◆ **Problem to solve**
Reproduce exactly, and only, the lines running from the start of the entries below to the line containing "S.render.resolution_x, S.render.resolution_y = 1024, 768".

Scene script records
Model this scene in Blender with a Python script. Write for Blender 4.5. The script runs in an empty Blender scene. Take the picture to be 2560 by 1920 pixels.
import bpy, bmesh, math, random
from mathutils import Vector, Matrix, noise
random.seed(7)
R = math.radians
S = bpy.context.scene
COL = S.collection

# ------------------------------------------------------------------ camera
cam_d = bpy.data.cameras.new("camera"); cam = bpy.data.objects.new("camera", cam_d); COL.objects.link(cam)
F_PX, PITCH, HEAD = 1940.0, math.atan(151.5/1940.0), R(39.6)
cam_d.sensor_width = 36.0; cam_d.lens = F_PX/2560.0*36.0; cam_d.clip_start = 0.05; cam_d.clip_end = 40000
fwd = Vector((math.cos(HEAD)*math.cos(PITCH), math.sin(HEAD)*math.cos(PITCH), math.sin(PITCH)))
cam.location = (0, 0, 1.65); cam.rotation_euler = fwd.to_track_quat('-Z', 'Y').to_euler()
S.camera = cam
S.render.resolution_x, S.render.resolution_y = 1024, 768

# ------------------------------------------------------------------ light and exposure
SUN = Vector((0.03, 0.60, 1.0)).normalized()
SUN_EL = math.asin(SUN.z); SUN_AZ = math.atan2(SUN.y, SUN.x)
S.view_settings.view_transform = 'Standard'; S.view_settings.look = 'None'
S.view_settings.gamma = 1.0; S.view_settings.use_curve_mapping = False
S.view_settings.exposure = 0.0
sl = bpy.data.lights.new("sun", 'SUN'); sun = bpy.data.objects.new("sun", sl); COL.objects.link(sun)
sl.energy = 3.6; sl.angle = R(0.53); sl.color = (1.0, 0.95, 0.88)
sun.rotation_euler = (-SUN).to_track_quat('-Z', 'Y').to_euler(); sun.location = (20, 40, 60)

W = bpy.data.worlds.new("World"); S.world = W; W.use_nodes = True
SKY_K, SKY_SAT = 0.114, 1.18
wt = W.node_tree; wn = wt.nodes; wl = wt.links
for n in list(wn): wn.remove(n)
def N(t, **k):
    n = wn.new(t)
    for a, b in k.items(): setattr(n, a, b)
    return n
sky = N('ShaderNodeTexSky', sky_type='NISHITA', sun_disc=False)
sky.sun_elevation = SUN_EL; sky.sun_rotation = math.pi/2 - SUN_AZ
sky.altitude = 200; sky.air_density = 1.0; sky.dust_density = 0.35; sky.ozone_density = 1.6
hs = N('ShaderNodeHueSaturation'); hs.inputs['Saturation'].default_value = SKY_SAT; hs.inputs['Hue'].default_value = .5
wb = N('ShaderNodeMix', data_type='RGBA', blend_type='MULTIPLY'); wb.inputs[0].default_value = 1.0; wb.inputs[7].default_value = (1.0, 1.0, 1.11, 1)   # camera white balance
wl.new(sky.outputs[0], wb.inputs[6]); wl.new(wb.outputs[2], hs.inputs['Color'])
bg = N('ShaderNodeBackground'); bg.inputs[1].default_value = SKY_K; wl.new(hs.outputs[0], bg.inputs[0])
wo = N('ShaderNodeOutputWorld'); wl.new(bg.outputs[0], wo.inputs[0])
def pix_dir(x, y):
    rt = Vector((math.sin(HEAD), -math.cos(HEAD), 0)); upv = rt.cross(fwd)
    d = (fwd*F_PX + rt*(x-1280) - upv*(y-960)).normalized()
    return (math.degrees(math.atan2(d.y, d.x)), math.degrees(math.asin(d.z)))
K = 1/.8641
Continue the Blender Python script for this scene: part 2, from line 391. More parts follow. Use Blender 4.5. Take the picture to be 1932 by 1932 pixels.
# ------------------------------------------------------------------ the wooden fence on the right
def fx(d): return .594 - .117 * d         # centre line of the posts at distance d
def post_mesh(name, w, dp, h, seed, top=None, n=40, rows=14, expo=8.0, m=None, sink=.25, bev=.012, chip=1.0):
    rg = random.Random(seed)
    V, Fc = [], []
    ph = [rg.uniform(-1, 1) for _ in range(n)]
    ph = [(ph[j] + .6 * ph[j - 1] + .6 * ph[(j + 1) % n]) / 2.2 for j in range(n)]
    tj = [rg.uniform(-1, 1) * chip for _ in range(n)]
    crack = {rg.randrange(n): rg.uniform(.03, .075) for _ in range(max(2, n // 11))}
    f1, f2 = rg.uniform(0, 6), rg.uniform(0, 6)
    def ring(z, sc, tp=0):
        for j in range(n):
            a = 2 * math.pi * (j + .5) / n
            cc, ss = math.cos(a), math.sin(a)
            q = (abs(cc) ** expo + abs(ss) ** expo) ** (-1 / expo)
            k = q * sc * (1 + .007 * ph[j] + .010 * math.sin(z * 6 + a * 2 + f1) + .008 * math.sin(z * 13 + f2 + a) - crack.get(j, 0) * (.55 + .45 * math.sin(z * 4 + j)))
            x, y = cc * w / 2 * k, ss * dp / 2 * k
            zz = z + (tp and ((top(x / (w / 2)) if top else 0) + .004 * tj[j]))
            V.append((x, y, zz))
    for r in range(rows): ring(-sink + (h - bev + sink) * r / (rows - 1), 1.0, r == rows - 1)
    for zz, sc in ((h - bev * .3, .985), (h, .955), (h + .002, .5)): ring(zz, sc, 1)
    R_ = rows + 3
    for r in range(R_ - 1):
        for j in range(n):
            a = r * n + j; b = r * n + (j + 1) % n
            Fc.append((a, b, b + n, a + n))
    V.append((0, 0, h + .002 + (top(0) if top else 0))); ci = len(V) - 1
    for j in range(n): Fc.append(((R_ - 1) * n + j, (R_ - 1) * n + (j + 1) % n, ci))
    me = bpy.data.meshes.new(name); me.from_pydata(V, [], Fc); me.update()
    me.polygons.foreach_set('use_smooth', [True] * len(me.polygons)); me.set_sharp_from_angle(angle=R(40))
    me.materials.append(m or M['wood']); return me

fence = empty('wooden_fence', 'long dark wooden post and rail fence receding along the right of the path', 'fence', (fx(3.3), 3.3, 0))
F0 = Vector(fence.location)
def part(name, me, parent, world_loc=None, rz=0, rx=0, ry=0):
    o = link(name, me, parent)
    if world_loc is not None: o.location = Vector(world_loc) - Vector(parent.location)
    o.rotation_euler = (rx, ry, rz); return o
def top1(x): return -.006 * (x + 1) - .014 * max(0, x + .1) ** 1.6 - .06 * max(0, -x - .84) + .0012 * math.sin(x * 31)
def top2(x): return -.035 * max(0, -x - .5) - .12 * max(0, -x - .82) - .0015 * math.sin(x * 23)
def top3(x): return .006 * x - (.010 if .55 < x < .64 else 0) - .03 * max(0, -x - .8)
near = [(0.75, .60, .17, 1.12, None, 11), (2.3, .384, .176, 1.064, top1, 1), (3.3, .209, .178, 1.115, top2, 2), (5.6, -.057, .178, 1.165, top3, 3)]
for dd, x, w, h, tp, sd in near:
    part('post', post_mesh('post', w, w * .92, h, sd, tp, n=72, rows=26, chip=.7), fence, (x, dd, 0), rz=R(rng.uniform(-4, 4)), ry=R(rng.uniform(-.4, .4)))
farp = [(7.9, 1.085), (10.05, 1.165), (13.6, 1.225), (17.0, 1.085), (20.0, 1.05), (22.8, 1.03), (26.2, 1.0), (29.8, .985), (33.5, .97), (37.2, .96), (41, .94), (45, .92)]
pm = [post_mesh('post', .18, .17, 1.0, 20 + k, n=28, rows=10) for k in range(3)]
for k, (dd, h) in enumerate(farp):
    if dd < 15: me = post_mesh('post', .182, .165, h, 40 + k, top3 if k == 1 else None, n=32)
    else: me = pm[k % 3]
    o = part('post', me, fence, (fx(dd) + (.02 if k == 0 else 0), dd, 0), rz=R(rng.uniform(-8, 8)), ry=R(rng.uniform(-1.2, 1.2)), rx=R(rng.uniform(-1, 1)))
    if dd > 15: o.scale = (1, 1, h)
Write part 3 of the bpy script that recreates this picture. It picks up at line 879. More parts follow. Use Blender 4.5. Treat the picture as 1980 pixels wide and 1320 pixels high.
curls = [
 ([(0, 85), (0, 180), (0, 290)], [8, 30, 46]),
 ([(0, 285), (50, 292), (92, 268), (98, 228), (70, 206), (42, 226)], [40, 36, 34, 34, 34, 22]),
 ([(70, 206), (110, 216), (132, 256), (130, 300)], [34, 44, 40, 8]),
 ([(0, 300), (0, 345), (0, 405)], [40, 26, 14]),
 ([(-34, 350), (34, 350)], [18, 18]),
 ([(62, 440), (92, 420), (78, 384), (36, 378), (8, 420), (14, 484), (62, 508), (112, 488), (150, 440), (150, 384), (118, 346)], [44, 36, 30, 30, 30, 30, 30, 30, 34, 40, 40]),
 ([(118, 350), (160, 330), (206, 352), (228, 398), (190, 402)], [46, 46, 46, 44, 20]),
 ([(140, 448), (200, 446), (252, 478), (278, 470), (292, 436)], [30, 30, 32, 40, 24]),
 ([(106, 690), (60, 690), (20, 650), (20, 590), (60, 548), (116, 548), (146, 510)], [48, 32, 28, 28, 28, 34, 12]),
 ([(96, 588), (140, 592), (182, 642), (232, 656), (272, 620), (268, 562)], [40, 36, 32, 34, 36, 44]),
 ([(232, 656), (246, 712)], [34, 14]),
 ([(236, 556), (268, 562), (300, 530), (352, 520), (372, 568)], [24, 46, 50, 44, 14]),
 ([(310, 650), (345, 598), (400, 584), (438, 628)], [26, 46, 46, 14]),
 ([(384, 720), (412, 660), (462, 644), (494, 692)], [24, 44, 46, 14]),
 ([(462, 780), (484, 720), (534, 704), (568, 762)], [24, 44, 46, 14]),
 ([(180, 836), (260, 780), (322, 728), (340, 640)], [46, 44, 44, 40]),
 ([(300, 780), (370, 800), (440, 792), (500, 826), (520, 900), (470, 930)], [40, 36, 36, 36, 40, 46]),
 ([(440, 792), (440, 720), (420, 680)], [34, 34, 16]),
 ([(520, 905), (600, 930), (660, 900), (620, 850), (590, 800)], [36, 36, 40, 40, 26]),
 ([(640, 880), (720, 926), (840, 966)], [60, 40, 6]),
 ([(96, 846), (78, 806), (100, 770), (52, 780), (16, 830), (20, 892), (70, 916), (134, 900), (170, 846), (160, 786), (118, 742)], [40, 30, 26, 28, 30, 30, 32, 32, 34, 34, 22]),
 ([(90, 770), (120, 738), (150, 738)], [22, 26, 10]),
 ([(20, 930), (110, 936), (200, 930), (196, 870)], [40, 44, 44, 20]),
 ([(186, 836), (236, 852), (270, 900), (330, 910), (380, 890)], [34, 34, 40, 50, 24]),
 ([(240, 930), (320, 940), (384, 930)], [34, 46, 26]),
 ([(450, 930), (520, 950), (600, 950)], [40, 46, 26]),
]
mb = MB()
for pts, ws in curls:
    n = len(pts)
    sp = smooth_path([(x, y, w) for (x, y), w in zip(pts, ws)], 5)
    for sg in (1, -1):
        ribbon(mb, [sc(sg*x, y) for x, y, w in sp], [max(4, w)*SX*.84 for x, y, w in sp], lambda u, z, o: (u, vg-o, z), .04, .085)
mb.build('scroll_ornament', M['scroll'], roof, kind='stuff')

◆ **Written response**
Model this scene in Blender with a Python script. Write for Blender 4.5. The script runs in an empty Blender scene. Take the picture to be 2560 by 1920 pixels.
import bpy, bmesh, math, random
from mathutils import Vector, Matrix, noise
random.seed(7)
R = math.radians
S = bpy.context.scene
COL = S.collection

# ------------------------------------------------------------------ camera
cam_d = bpy.data.cameras.new("camera"); cam = bpy.data.objects.new("camera", cam_d); COL.objects.link(cam)
F_PX, PITCH, HEAD = 1940.0, math.atan(151.5/1940.0), R(39.6)
cam_d.sensor_width = 36.0; cam_d.lens = F_PX/2560.0*36.0; cam_d.clip_start = 0.05; cam_d.clip_end = 40000
fwd = Vector((math.cos(HEAD)*math.cos(PITCH), math.sin(HEAD)*math.cos(PITCH), math.sin(PITCH)))
cam.location = (0, 0, 1.65); cam.rotation_euler = fwd.to_track_quat('-Z', 'Y').to_euler()
S.camera = cam
S.render.resolution_x, S.render.resolution_y = 1024, 768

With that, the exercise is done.